Das oben beschriebenen Vorgehen ermöglicht es, auf der Basis bereits vorliegender Informationen zur Umweltsituation:

  1. die Flächen zu bestimmen, bei denen es bei einer baulichen Nutzung zu Konflikten mit für den Umweltschutz wichtigen Funktionen kommen wird

  2. das vorhandene Flächenpotential für eine, aufgrund der derzeitigen (Umwelt)Datenlage, konfliktfreien Siedlungstätigkeit zu bestimmen

  3. geplante Baugebiete hinsichtlich ihres ökologischen Konfliktpotentials zu bewerten und die Reihenfolge für die Verwirklichung der Planungen zu bestimmen

  4. die Flächen zu bestimmen, für die vor einer baulichen Nutzung eine Umweltverträglichkeitsprüfung durchgeführt werden sollte

  5. Handlungshinweise für den Umweltschutz zu geben, z.B. bei unzureichender (lückenhafter) Vernetzung von Biotopen

  6. Defizite bei (Umwelt)Daten zur Beurteilung der Umweltsituation aufzuzeigen.

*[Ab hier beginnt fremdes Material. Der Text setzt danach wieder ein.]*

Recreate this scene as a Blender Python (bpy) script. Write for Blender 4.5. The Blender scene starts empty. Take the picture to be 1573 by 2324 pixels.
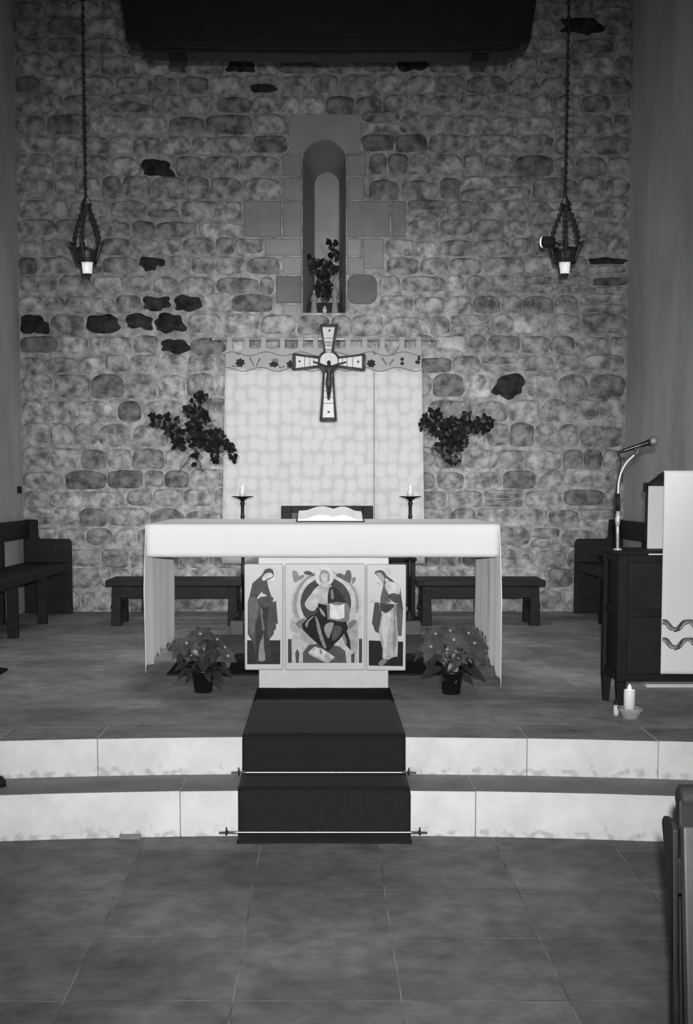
import bpy, bmesh, math, random
from mathutils import Vector, Matrix, noise
C = bpy.context.scene
COL = C.collection
random.seed(7)
R = math.radians

# ---------------------------------------------------------------- camera
F = 2600.0; TH = R(4.5); VX = 740.0; PY = 1110 + F*math.tan(TH); H = 1.5
cam_d = bpy.data.cameras.new('camera'); cam = bpy.data.objects.new('camera', cam_d); COL.objects.link(cam)
cam.location = (0, 0, H); cam.rotation_euler = (R(90)-TH, 0, 0)
cam_d.sensor_fit = 'AUTO'; cam_d.sensor_width = 36.0; cam_d.lens = 36.0*F/2324
cam_d.shift_x = (786.5-VX)/2324; cam_d.shift_y = (PY-1162)/2324
cam_d.clip_start = 0.05
C.camera = cam
# ---------------------------------------------------------------- light
C.view_settings.view_transform = 'Standard'; C.view_settings.look = 'None'
C.view_settings.exposure = 0.0; C.view_settings.gamma = 1.0
w = bpy.data.worlds.new('World'); C.world = w; w.use_nodes = True
w.node_tree.nodes['Background'].inputs[0].default_value = (1, 1, 1, 1)
w.node_tree.nodes['Background'].inputs[1].default_value = 0.06
def light(name, typ, loc, target, power, **kw):
    d = bpy.data.lights.new(name, typ); o = bpy.data.objects.new(name, d); COL.objects.link(o)
    o.location = loc; d.energy = power
    o.rotation_euler = (Vector(target)-Vector(loc)).to_track_quat('-Z', 'Y').to_euler()
    for k, v in kw.items(): setattr(d, k, v)
    return o
# the photographer's flash, just above and to the right of the lens
light('camera_flash', 'SPOT', (0.03, 0.02, H+0.10), (0.0, 8.0, 0.80), 1330, spot_size=R(66), spot_blend=1.0, shadow_soft_size=0.02)
# two unseen fill spots, added to brighten the altar and the wall hanging
light('fill_spot', 'SPOT', (-1.9, 1.2, 3.3), (-0.2, 10.5, 1.5), 850, spot_size=R(35), spot_blend=1.0, shadow_soft_size=0.12)
light('fill_spot', 'SPOT', (1.9, 1.2, 3.3), (0.2, 10.5, 1.5), 850, spot_size=R(35), spot_blend=1.0, shadow_soft_size=0.12)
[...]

Der Vorteil der beschriebenen Vorgehensweise liegt in der kostengünstigen Nutzung bereits vorliegender Informationen zur Umweltsituation. Durch die Aufbereitung und Nutzung der Informationen für die räumliche Planung können die knappen finanziellen Mittel der Gemeinden für die Untersuchung der ermittelten Konfliktflächen und die Schließung der Informationslücken bei den Umweltdaten eingesetzt werden. Im Interesse der Umwelt können Flächen mit Nutzungskonflikten von einer weiteren Siedlungsentwicklung ausgeschlossen werden.